General director of Thaco Pham Van Tai said Thaco had developed five automobile plants and a supportive industry zone with 15 plants producing spare parts and accessories for local use and export as well as boosting made-in-Viet Nam cars under the ASEAN Trade in Goods Agreement (ATIGA).

He said commercial car production had seen using locally made goods for 15 to 20 per cent of its components, while trucks used 30 to 45 per cent of localised accessories and spare parts produced by supportive plants in the Chu Lai-Truong Hai Industrial Complex in Quang Nam Province.
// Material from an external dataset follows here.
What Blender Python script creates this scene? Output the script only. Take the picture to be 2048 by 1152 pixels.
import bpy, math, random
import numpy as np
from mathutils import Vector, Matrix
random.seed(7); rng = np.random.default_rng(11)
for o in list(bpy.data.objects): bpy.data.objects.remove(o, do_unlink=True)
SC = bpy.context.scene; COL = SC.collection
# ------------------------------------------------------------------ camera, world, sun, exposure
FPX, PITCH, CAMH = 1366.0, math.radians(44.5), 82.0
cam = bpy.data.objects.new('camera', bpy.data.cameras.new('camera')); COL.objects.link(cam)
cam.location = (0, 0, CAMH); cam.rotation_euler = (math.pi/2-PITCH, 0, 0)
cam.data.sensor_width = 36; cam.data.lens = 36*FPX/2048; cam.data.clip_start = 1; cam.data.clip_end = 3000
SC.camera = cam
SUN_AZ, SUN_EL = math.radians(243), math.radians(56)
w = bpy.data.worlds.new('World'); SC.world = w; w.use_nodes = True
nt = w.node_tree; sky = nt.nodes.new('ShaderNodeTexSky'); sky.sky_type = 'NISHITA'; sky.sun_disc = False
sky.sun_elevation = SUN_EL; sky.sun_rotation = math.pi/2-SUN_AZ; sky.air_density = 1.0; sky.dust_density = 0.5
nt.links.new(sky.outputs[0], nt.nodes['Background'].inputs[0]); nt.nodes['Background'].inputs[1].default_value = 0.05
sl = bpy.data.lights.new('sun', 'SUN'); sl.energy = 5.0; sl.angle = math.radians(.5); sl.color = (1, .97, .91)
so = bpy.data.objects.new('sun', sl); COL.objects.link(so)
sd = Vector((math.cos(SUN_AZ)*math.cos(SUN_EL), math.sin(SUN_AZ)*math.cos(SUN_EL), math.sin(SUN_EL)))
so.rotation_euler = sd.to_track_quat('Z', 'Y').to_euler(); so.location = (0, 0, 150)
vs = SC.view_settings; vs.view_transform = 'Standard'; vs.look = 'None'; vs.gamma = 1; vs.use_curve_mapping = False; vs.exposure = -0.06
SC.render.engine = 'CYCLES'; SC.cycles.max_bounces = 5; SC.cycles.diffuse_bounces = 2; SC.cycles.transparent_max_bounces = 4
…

Tai said buses have seen as the highest rate of locally produced components-up to 60 per cent-for exporting to the ASEAN market.

“We have sped up the localisation ratio to produce good quality and competitive priced vehicles. Automobile production at our plants in Quang Nam has been using home-made components including air conditioners, windscreens, chassis, seats, car body and wire wares,” Tai said.
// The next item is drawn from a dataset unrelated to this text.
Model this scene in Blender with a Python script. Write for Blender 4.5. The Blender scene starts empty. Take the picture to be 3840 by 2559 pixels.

He added that Thaco’s best-selling product are coaches that serve as sleeping buses. Thaco’s vehicles comprise 95 per cent of the domestic market in this category.

“However, increasing the localisation rate in car production is still seen as a big challenge for automobile makers in Viet Nam as the country has a modest car market and poor supportive industries,” he stressed.
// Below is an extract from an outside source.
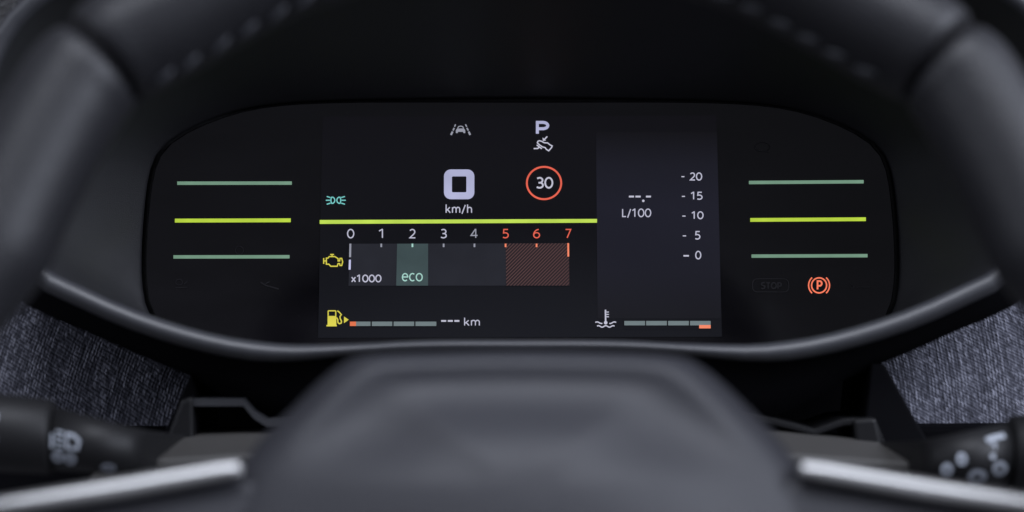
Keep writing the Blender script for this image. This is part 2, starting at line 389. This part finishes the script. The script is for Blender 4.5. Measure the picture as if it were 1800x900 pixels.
# shell outside the lip: upper half grained, lower half smooth black
s0 = [W(x, y, YM + 0.001) for x, y in grow(mouth, 10)]; s1 = [W(x, y, -0.085) for x, y in skirt]
s2 = [p + Vector((0, 0.004, 0)) for p in s1]; s3 = [Vector((p.x * 1.0, 0.03, p.z)) for p in s1]
shell = [s0, lerp_loop(s0, s1, 0.35), lerp_loop(s0, s1, 0.7), s1, s2, s3]
N = len(mouth)
up = [k % N for k in range(82, 159)]; dn = [k % N for k in range(158, 243)]
for nm, idx, mm in (('hood_shell', up, 'grain'), ('lower_cowl', dn, 'skirt')):
    v, f = loft([[L[k] for k in idx] for L in shell], close=False); mesh(nm, v, f, M[mm], bin_)

# ================================================================== INSTRUMENT CLUSTER
clu = thing('instrument_cluster', CL.px(915, 640), 'lit digital instrument cluster with smoked face behind the steering wheel', 'instrument cluster')
inner = grow(lens, -0.5)
lp = [[CL.px(x, y, -0.008) for x, y in inner], [CL.px(x, y, -0.0006) for x, y in inner], [CL.px(x, y, 0) for x, y in grow(inner, -2)]]
v, f = loft(lp, cap1=True); mesh('face_panel', v, f, M['face'], clu, smooth=False)
H = 0.0003
# display area, its corner points follow the photo
scr = Flat(H).poly([(567, 205), (1259, 203), (1269, 592), (559, 594)]).make('display_screen', 'screen', clu)
Flat(2 * H).poly([(562, 386.7), (1049.5, 384.8), (1049.5, 391.4), (562, 393.6)]).make('divider_line', 'green', scr, 'bright yellow green line across the display')
# lane assist symbol
q = lambda x, y: (780 + x / 22.5, 205 + y / 22.5)
a = Flat(3 * H)
for p0, p1, wd in (((470, 305), (428, 400), 2.2), ((415, 445), (368, 550), 2.6), ((352, 590), (285, 725), 3.3), ((858, 305), (912, 400), 2.2), ((915, 445), (972, 550), 2.6), ((985, 590), (1047, 725), 3.3)):
    a.stroke([q(*p0), q(*p1)], wd)
a.poly([q(*p) for p in ((480, 650), (478, 545), (510, 490), (560, 470), (770, 470), (820, 490), (852, 545), (850, 650), (780, 650), (765, 600), (565, 600), (550, 650))])
a.stroke([q(*p) for p in ((545, 480), (585, 395), (665, 375), (750, 395), (790, 480))], 1.8)
a.make('lane_assist_symbol', 'dim', scr)
a = Flat(3 * H); a.text('P', 942, 212.5, 965.5, 237.5, 5.2).make('gear_letter', 'digit', scr)
q = lambda x, y: (920 + x / 5.625, 200 + y / 5.625)
a = Flat(3 * H)
a.stroke([q(*p) for p in ((138, 287), (143, 272), (158, 266), (182, 272), (205, 286), (240, 288), (262, 306), (285, 318), (278, 335), (250, 366), (228, 352), (215, 334), (190, 328), (160, 308))], 2.1, True)
a.stroke([q(236, 224), q(206, 256)], 2.3); a.poly([q(190, 234), q(193, 268), q(224, 264)])
a.stroke([q(102, 344), q(142, 343), q(160, 328)], 2.1); a.stroke([q(132, 308), q(182, 346)], 2.1)
a.make('foot_brake_symbol', 'white', scr)
# speed
a = Flat(3 * H); a.strip(rrect(780.4, 297.8, 833.8, 350.2, 12), rrect(794.4, 310, 819.8, 338, 2)); a.make('speed_digit', 'digit', scr, 'large blocky lavender zero showing the speed')
Flat(3 * H).text('km/h', 783.3, 358.5, 829.8, 376.5, 1.9).make('speed_unit', 'pale', scr)
Flat(3 * H).ring(956.3, 321.7, 30.2, 28.4, 3.3).make('speed_limit_ring', 'red', scr)
Flat(3 * H).text('30', 942, 311, 972.5, 331.5, 2.9).make('speed_limit_number', 'white', scr)
# side light symbol
q = lambda x, y: (560 + x / 6, 330 + y / 6)
a = Flat(3 * H)
for sgn in (1, -1):
    m_ = lambda x, y: q(182 + sgn * (x - 182), y)
    a.stroke([m_(*p) for p in ((138, 100), (152, 100), (166, 112), (172, 132), (166, 152), (152, 164), (138, 164), (132, 150), (130, 132), (132, 114))], 1.9, True)
    for p0, p1 in (((86, 92), (126, 104)), ((77, 132), (122, 132)), ((86, 174), (126, 162))): a.stroke([m_(*p0), m_(*p1)], 1.9)
a.make('side_light_symbol', 'teal', scr)
# engine warning
a = Flat(3 * H)
a.stroke([q(*p) for p in ((82, 742), (100, 742), (112, 726), (172, 726), (206, 748), (206, 772), (222, 772), (226, 745), (244, 745), (254, 782), (244, 820), (226, 820), (222, 800), (206, 800), (196, 828), (128, 828), (108, 806), (82, 806))], 2.0, True)
a.stroke([q(54, 742), q(54, 802)], 2.0); a.stroke([q(56, 772), q(81, 772)], 2.0); a.stroke([q(122, 704), q(162, 704)], 2.0); a.stroke([q(142, 706), q(142, 724)], 2.0)
a.make('engine_warning_symbol', 'yellow', scr)
# fuel symbol
q = lambda x, y: (560 + x / 6, 535 + y / 6)
a = Flat(3 * H)
a.poly([q(*p) for p in ((95, 122), (187, 122), (187, 217), (192, 217), (192, 232), (83, 232), (83, 217), (95, 217))])
a.stroke([q(*p) for p in ((101, 121), (101, 72), (108, 68), (176, 68), (181, 73), (181, 121))], 2.0)
a.stroke([q(*p) for p in ((198, 68), (216, 80), (240, 108), (226, 128), (228, 150), (242, 178), (238, 198), (218, 204), (204, 192), (202, 160), (190, 138))], 2.1)
a.poly([q(268, 128), q(318, 162), q(268, 198)])
a.make('fuel_pump_symbol', 'yellow', scr)
q7 = lambda x, y: (1030 + x / 7.2, 530 + y / 7.2)
a = Flat(3 * H)
a.stroke([q7(247, 104), q7(249, 262)], 2.6); a.disc(*q7(250, 268), 3.1)
for y in (133, 163, 193): a.stroke([q7(258, y), q7(290, y)], 1.7)
def wave(x0, x1, y, amp, ph, cyc):
    return [q7(x0 + (x1 - x0) * i / 16, y + amp * math.sin(2 * math.pi * (ph + cyc * i / 16))) for i in range(17)]
a.stroke(wave(118, 207, 268, 10, 0.55, 0.8), 2.0); a.stroke(wave(296, 382, 268, 10, 0.15, 0.8), 2.0); a.stroke(wave(140, 362, 315, 10, 0.55, 2.4), 2.0)
a.make('coolant_symbol', 'white', scr)
for i, x in enumerate((775.5, 787.2, 798.7)): Flat(3 * H).rect(x, 562.6, x + 8.8, 565.6).make('range_dash', 'white', scr)
Flat(3 * H).text('km', 815.8, 557.5, 843.5, 573, 1.8).make('range_unit', 'pale', scr)
# info column on the right
info = Flat(2 * H).poly([(1047.6, 232), (1260.3, 232), (1268, 560), (1050.5, 560)]).make('consumption_panel', 'info', clu)
for x0, x1 in ((1105.5, 1114.5), (1117, 1126.2), (1135.5, 1144.2)): Flat(3 * H).rect(x0, 344, x1, 347).make('consumption_dash', 'white', info)
Flat(3 * H).disc(1130.8, 353, 2.2).make('decimal_point', 'white', info)
Flat(3 * H).text('L/100', 1093.5, 366.5, 1144.8, 383.5, 1.9).make('consumption_unit', 'pale', info)
for t, x0, x1, y0, y1, d0, d1, dy, th in (('20', 1212.5, 1234.4, 303, 317.5, 1197.8, 1203, 310.5, 1.8), ('15', 1213.9, 1235, 337, 351.3, 1198.6, 1204, 345.2, 1.8), ('10', 1215.2, 1236.8, 371.3, 385.4, 1199.4, 1205, 379.8, 1.8),
                                      ('5', 1221.3, 1231.2, 406, 421.2, 1200.2, 1206, 414.6, 1.8), ('0', 1222, 1232.8, 440.8, 456, 1201.4, 1211, 449.6, 2.7)):
    Flat(3 * H).text(t, x0, y0, x1, y1, 2.0).make('scale_number', 'pale', info)
    Flat(3 * H).rect(d0, dy - th / 2, d1, dy + th / 2).make('scale_dash', 'white', info)
# rev counter
tach = Flat(2 * H).poly([(615.5, 428.5), (1000, 427.6), (1001, 502), (612.5, 502.2)]).make('rev_counter', 'tach', clu)
Flat(3 * H).poly([(698, 428.4), (752.5, 428.3), (752.5, 502.1), (696.5, 502.1)]).make('eco_zone', 'eco', tach)
Flat(3 * H).poly([(889, 428), (1000, 427.7), (1001, 502), (889.8, 502)]).make('red_zone', 'hatch', tach, 'red hatched zone from five to seven')
for t, x0, x1, c in (('0', 610, 622.8, 'pale'), ('1', 665.3, 673.2, 'pale'), ('2', 719.4, 731, 'pale'), ('3', 774.2, 785.4, 'pale'), ('4', 827, 840.4, 'dim'), ('5', 883.2, 894.4, 'red'), ('6', 937, 949.4, 'red'), ('7', 993.2, 1004.2, 'red')):
    Flat(4 * H).text(t, x0, 402.3, x1, 419, 2.0).make('rev_number', c, tach)
for x, c in ((670.2, 'dim'), (725, 'mint'), (779.8, 'dim'), (834, 'dim'), (888.7, 'orange'), (943.2, 'orange')): Flat(4.5 * H).rect(x - 1.5, 428.3, x + 1.5, 434.3).make('rev_tick', c, tach)
Flat(4.5 * H).poly([(997.2, 427.4), (1000.4, 427.4), (1000.6, 451), (997.4, 451)]).make('rev_tick', 'orange', tach)
Flat(4.5 * H).poly([(614.2, 428.3), (617.6, 428.3), (617, 452), (613.7, 452)]).make('rev_tick', 'dim', tach)
Flat(4.5 * H).poly([(613.4, 456.5), (616.8, 456.5), (616.3, 474), (612.8, 474)]).make('rev_needle', 'dash', tach)
Flat(4.5 * H).text('x1000', 617.2, 482.6, 670.6, 496.4, 2.1).make('rev_unit', 'pale', tach)
Flat(4.5 * H).text('eco', 706.3, 479.8, 743.2, 494.6, 2.1).make('eco_text', 'mint', tach)
# gauges of four segments
e0 = Flat(2 * H).rect(613.5, 563.5, 768, 574.8).make('fuel_gauge', 'screen', clu)
for x0, x1, c in ((615, 625.8, 'segorange'), (625.8, 651.2, 'seg'), (653.7, 689.5, 'seg'), (692, 728, 'seg'), (730.4, 767, 'seg')): Flat(3 * H).rect(x0, 565.3, x1, 573).make('gauge_segment', c, e0)
e1 = Flat(2 * H).rect(1096, 562.5, 1250, 578.5).make('temperature_gauge', 'screen', clu)
for x0, x1 in ((1097.4, 1133.9), (1135.8, 1172.2), (1174.4, 1210.8), (1213, 1249.2)): Flat(3 * H).rect(x0, 564.1, x1, 571.9).make('gauge_segment', 'seg', e1)
Flat(4 * H).rect(1229, 571.2, 1249.2, 577.2).make('gauge_segment', 'orange', e1, 'orange segment under the hot end')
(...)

“Domestic car makers need to improve know-how in technology and mass production in offering competitive prices at home market and for export,” he said.

In March of 2018, Japanese company Mazda and Thaco opened their automobile manufacturing plant – the biggest and most modern Mazda factory in Southeast Asia – and the second Mazda plant in Viet Nam with designed capacity of 100,000 units per year for export.

Tai said the second Mazda plant in Quang Nam (the first was built in 2011) using an automatic robot system will help promote the competitive capacity of Viet Nam-manufactured cars in the regional and world markets.

Earlier in 2018, Thaco and LS Mtron company (a company of the LS Group from Korea), officially rolled out the first made-in-Viet Nam tractor at the agricultural machinery manufacturing factory with a 50 per cent localisation programme for domestic use as well as for exports to ASEAN markets.

The country’s biggest automobile producer and partners have launched direct sea routes from Chu Lai Port to connect with ports in HCM City, Guangxi Province’s Fangchenggang City, China; Hiroshima, Japan and Incheon, Korea as well as development logistics service and storage system at Chu Lai-Truong Hai Port in Quang Nam.

To date, Thaco alone has invested VND9 trillion ($428.5 million) in manufacturing plants producing cars, trucks and buses, as well as a sea port and a vocational college in Quang Nam Province since 2003, in preparation for the reduction of the ASEAN tariff rate to zero.

The Quang Nam-based automobile maker acquired a 51 per cent share in Korean Soosung Motor Technology company with a deal in 2012.

The largest automobile maker in Viet Nam has produced and distributed brand names including Kia of South Korea, Mazda of Japan, Peugeot of France and BMW of Germany.

Thaco recorded US$1.18 billion in revenue in the first half of 2018, an increase of 9 per cent year-on-year, earning after-tax profit of more than VND3.3 trillion ($145.6 million).